The Mercury News

Marybel Batjer, the new sheriff Newsom sent to rein in PG&E

- By George Skelton Los Angeles Times George Skelton is a Los Angeles Times columnist. © 2019, Chicago Tribune. Distribute­d by Tribune Content Agency.

There’s a new sheriff in town to regulate utilities and force them to toe the line in wildfire prevention and power shutdowns.

She’s Marybel Batjer, whom Gov. Gavin Newsom recently appointed president of the California Public Utilities Commission. They don’t come much better in government.

Batjer is a smart, dedicated, hard-nosed-but-likable veteran of government at both the state and federal levels, serving Democratic and Republican administra­tions.

She has never delved this deeply into the tricky field of energy, however, so the new gig may be a challenge.

“She’s a problem solver, not a BS-er,” says state Sen. Bill Dodd, D-Napa, a leading wildfire legislator.

The PUC’s subject matter historical­ly has been eye-glazing. That changed when the utilities’ transmissi­on lines — particular­ly Pacific Gas & Electric’s — began igniting deadly, devastatin­g wildfires. And recently there was PG&E’s flawed power shutdown that cut off electricit­y to 738,000 customers in 35 Northern and Central California counties. Simultaneo­usly, Southern California Edison cut power to 24,000 customers.

Batjer, 64, is little known outside government circles. But she has quite a resume.

She was raised on politics and government in Carson City, Nevada, the daughter of a Nevada Supreme Court justice.

In 1981, Batjer became a political liaison for California­n Caspar Weinberger, President Reagan’s first defense secretary. At the Pentagon, she began a lifelong friendship with Colin Powell and became a top aide when Reagan brought him to the White House as national security adviser. She helped arrange summits with foreign leaders, including the Soviets, and also served in the first Bush administra­tion.

“She can deliver bad news,” Powell told then-Los Angeles Times reporters Joe Mathews and Peter Nicholas in 2004. “No matter who you are, she is candid and pulls no punches. … She put me in my place many times.”

In his autobiogra­phy, Powell wrote: “Marybel, who probably could not have distinguis­hed an admiral from a doorman before she came to the Pentagon, displayed a native shrewdness at sizing up people.”

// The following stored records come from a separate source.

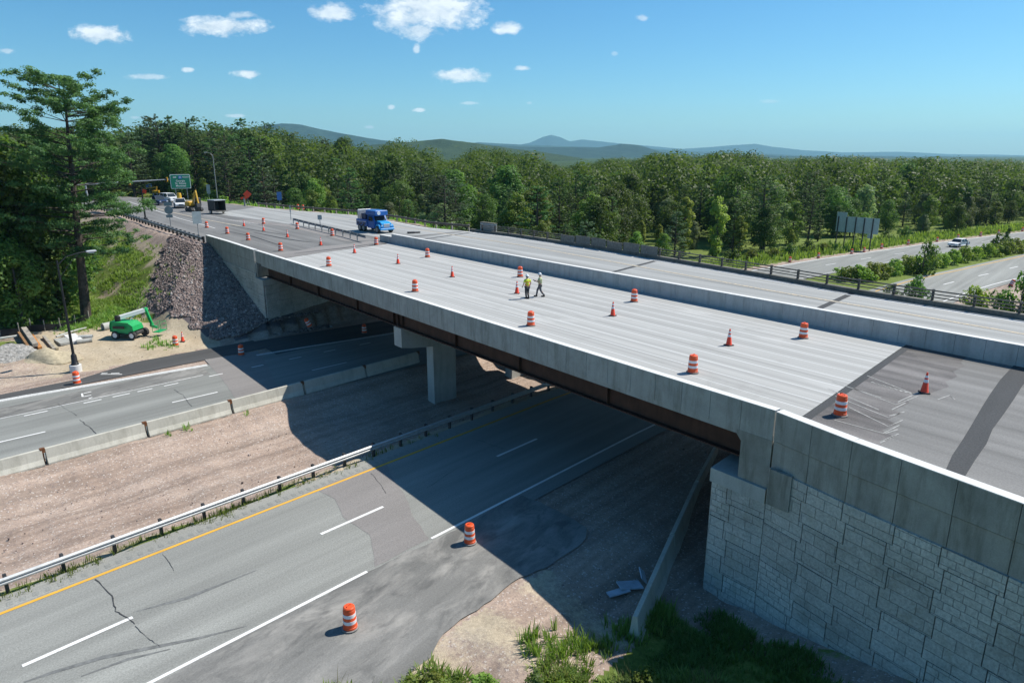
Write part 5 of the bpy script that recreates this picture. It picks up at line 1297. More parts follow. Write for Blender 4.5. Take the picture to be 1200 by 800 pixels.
mb = MB(); mb.cbox((0, 0, .0), (.24, .30, .02), .008, Matrix.Rotation(-.5, 3, 'Y')); mb.build('board', 'dark_steel', tb); mb = MB(); mb.box((.09, 0, .06), (.03, .1, .015), Matrix.Rotation(-.5, 3, 'Y')); mb.build('clip', 'silver_paint', tb)

# ---------------------------------------------------------------- things lying about the site
def plank(px0, py0, px1, py1, z, w_, h, m, name, label, cat, group=None, stack=0.0):
    p0, p1 = P(px0, py0, z), P(px1, py1, z)
    for q in (p0, p1): q.z = tz(q.x, q.y) + h / 2 + .03 + stack
    mb = MB(); c_ = (p0 + p1) / 2; d = p1 - p0; mb.box((0, 0, 0), (d.length, w_, h)); o = mb.build(name, m); o.location = c_; o.rotation_euler = (0, -math.asin(d.z / d.length), math.atan2(d.y, d.x)); return tag(o, label, cat, group)
G5 = 'timber beams dropped by the silt fence'
plank(25, 397, 37, 413, .4, .35, .3, 'wood_brown', 'timber_beam', 'brown timber beam at the left of the timber heap', 'timber', G5, .1)
plank(30, 395, 43, 411.5, .4, .4, .3, 'wood_grey', 'timber_beam', 'grey timber beam in the middle of the timber heap', 'timber', G5, .35)
plank(38, 398.5, 48, 412, .4, .28, .22, 'wood_orange', 'timber_beam', 'orange brown timber beam at the right of the timber heap', 'timber', G5, .15)
plank(52, 398, 64, 411, .4, .22, .2, 'wood_grey', 'timber_beam', 'pale timber beam lying apart, left of another pale beam', 'timber', G5)
plank(55, 397.5, 67.5, 410.5, .4, .2, .2, 'sand', 'timber_beam', 'pale timber beam lying apart, nearest the black lamp post', 'timber', G5)
def pipe(px0, py0, px1, py1, r, m, label, group=None, dz=0.0, cat='pipe'):
    p0, p1 = P(px0, py0, .5), P(px1, py1, .5)
    for q in (p0, p1): q.z = tz(q.x, q.y) + r * .9 + dz
    mb = MB(); n = 18; qd = (p1 - p0).to_track_quat('Z', 'Y'); vs = []
    for p, rr in ((p0, r), (p1, r), (p1, r * .8), (p0, r * .8)): vs += [p + qd @ Vector((rr * math.cos(2 * math.pi * i / n), rr * math.sin(2 * math.pi * i / n), 0)) for i in range(n)]
    mb.add(vs, [((k * n + i), (k * n + (i + 1) % n), ((k + 1) % 4) * n + (i + 1) % n, ((k + 1) % 4) * n + i) for k in range(4) for i in range(n)]); return tag(mb.build('concrete_pipe', m, None, True), label, cat, group)
G6 = 'pipes and slabs beside the lamp post'
pipe(93, 397, 109, 396, .2, 'pier_concrete', 'pale pipe lying on the dirt between the lamp post and the boom lift', G6); pipe(90, 402, 108, 399.5, .2, 'parapet_concrete', 'paler pipe in front of another pipe right of the lamp post', G6)
plank(71, 400, 79, 404.5, .4, 1.0, .2, 'parapet_concrete', 'concrete_slab', 'flat concrete slab lying left of the lamp post', 'slab', G6); plank(82, 396, 92, 402.5, .4, .9, .22, 'pale_sunlit_concrete', 'concrete_slab', 'flat pale slab lying right against the lamp post', 'slab', G6)
pipe(121, 388, 134, 385.5, .38, 'pier_concrete', 'grey pipe lying just left of the boom lift', G6)
# black silt fence and pale pipes in front of the trees at the left
pts = [(-30, 402), (0, 396), (22, 392.5), (36, 390), (52, 389), (70, 386.5), (88, 383), (104, 378)]
ws_ = []
for x, y in pts:
    q = P(x, y, .6); q.z = tz(q.x, q.y); ws_.append(q)
sf = empty('silt_fence', ws_[2], 0, 'low black silt fence along the foot of the trees', 'fence')
mb = MB(); vs = []
for i, q in enumerate(ws_): vs += [q + Vector((0, 0, -.1)), q + Vector((.03, .02, .6 + .08 * math.sin(i * 2.1)))]
n = len(ws_); vs2 = [v + Vector((.02, .04, 0)) for v in vs]
mb.add(vs + vs2, [(2 * i, 2 * i + 2, 2 * i + 3, 2 * i + 1) for i in range(n - 1)] + [(2 * n + 2 * i, 2 * n + 2 * i + 1, 2 * n + 2 * i + 3, 2 * n + 2 * i + 2) for i in range(n - 1)] + [(2 * i + 1, 2 * i + 3, 2 * n + 2 * i + 3, 2 * n + 2 * i + 1) for i in range(n - 1)])
local(mb.build('fabric', 'black_metal', sf))
for i, q in enumerate(ws_):
    mb = MB(); mb.box((q.x + .05, q.y + .07, q.z + .5), (.06, .06, 1.5 if i == 3 else 1.1)); local(mb.build('stake', 'wood_grey', sf))
mb = MB(); mb.tube([P(x, y, .8) for x, y in [(-25, 399), (0, 396.5), (20, 393.5), (27, 391)]], .11, 10); tag(mb.build('white_pipe', 'pier_concrete', None, True), 'long pale pipe lying in front of the silt fence at left edge', 'pipe')
mb = MB(); mb.tube([P(x, y, .8) for x, y in [(66, 394.5), (80, 389.5), (92, 386), (101, 384)]], .08, 10); tag(mb.build('white_pipe', 'pier_concrete', None, True), 'long thin pale pipe slanting behind the lamp post', 'pipe')
# heaps of stone and sand
def heap(px, py, rx, ry, h, m, name, label, seed, rough=.12):
    p = P(px, py, .3); p.z = tz(p.x, p.y) - .1; r_ = np.random.default_rng(seed); bm = bmesh.new(); bmesh.ops.create_icosphere(bm, subdivisions=5, radius=1.0)
    ph = r_.uniform(0, 6, 8)
    for v in bm.verts:
        x, y, z = v.co; f = 1 + .14 * math.sin(3 * x + ph[0]) * math.sin(3 * y + ph[1]) + .10 * math.sin(6 * x + ph[2] + 4 * y)
        rr_ = math.hypot(x, y); zz = max(0.0, (1 - rr_) ** 1.0) if z > 0 else -.15
        v.co = (x * rx * f, y * ry * f, (zz * h * f + (r_.random() - .5) * rough * (1 if z > 0 else 0)))
    me = bpy.data.meshes.new(name); bm.to_mesh(me); bm.free(); o = link(name, me, m, None, True); o.location = p; o.rotation_euler = (0, 0, .35); return tag(o, label, 'heap', None)
heap(10, 420, 3.2, 2.2, 1.2, 'crushed_stone', 'stone_heap', 'heap of grey crushed stone in front of the timber beams', 2, .22)
heap(57, 421, 2.6, 1.5, .95, 'sand', 'sand_heap', 'smooth heap of tan sand left of the black lamp post', 5, .06)
# plastic sheeting and rubbish in the shade by the near barrier
p = P(738, 690, -.5)
o = empty('plastic_panels', (p.x, p.y, tz(p.x, p.y) + .05), .3, 'bluish plastic panels dumped on shaded gravel left of the leaning barrier', 'debris')
for c_, d_, rt in (((0, 0, .15), (1.0, .5, .05), .15), ((.7, .25, .3), (.4, .6, .05), .9), ((-.6, -.2, .1), (.9, .35, .05), -.1)):
    mb = MB(); mb.box(c_, d_, Matrix.Rotation(rt, 3, 'Y') @ Matrix.Rotation(.4 * rt, 3, 'X')); mb.build('panel', 'plastic_sheet', o)
p = P(482, 273.5, ZD); o = empty('sandbag', (p.x, p.y, ZD), .4, 'dark sandbags dropped behind the barrier wall right of the truck', 'sandbag')
mb = MB(); mb.cbox((0, 0, .12), (1.0, .5, .22), .07); mb.cbox((.8, .1, .1), (.8, .4, .18), .06); mb.build('bag', 'dark_steel', o)

mb = MB(); mb.tube([AB(a, 20.3 + .12 * math.sin(a * .9), ZD + .03) for a in np.arange(23, 41, .8)], .026, 6); tag(mb.build('hose', 'rubber', None, True), 'thin dark hose lying along the old deck behind the barrier wall', 'hose')
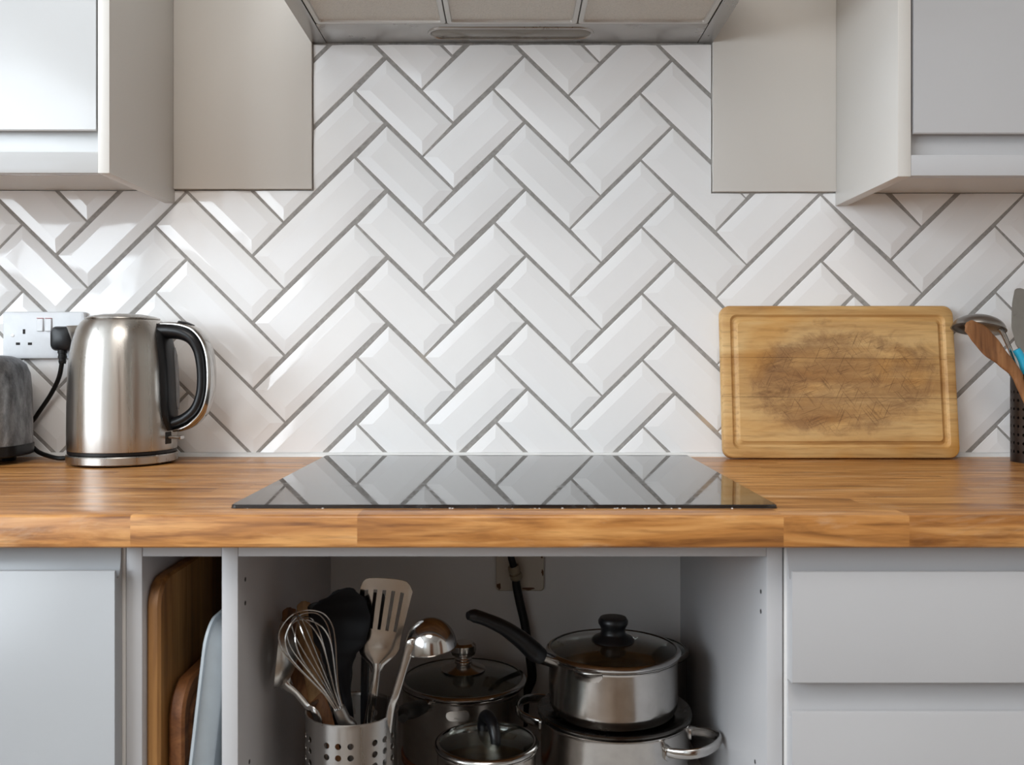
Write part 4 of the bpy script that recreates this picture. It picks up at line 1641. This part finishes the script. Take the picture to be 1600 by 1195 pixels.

Gov. Pete Wilson brought Batjer back west as his undersecre­tary for the then-Business, Transporta­tion and Housing Agency. After Wilson departed, Batjer became chief of staff for Nevada Gov. Kenny Guinn, a Republican moderate. Then, new California Gov. Arnold Schwarzene­gger recruited her as a Cabinet secretary.

After a stint in the casino world as vice president of Caesars Entertainm­ent Corp., Batjer was appointed by Gov. Jerry Brown as the first secretary of his new California Government Operations Agency.

Newsom kept her on as leader of a “strike team” to reform the slowpoke Department of Motor Vehicles. Now she’s running the PUC.

In all, she has worked for two presidents and five governors.

Batjer says she loves to figure out how to make things work better. She’ll have lots to figure out with both the PUC and PG&E. The consensus in Sacramento is that the commission has been too utility-friendly and especially soft on PG&E.

For starters, the bankrupt utility’s electricit­y transmissi­on grid is terribly outdated. The company’s trimming of flammable trees and brush around power lines is years behind schedule. All this is embarrassi­ng, dangerous and needs tighter scrutiny.

Moreover, PG&E was essentiall­y uncommunic­ative with anxious customers during the sprawling blackout that was aimed at keeping its equipment from torching dry vegetation as strong winds blew. Its website crashed, and phone lines were backed up so far they were useless.

At a PUC hearing Friday in San Francisco, the commission’s mild-mannered president scolded PG&E executives without raising her voice.

“What we saw play out by PG&E last week cannot be repeated,” Batjer told the company’s chief executive, Bill Johnson. “PG&E was not fully prepared to manage such a large-scale power shut-off.”

“This is not hard,” she later told PG&E officials. “You guys failed on so many levels on some pretty simple stuff.”

Johnson defended PG&E’s decision to sever power — noting no big wildfire erupted despite some heavy winds — but conceded “making the right decision on safety isn’t the same thing as executing that decision well. And on this aspect, some skepticism is in order.”

He talked about long-range plans for upgrading the electrical grid. And he vowed to do better. But he also warned it could be 10 years before extensive blackouts no longer were needed.

“You will be judged by outcomes and not by plans,” Batjer told Johnson.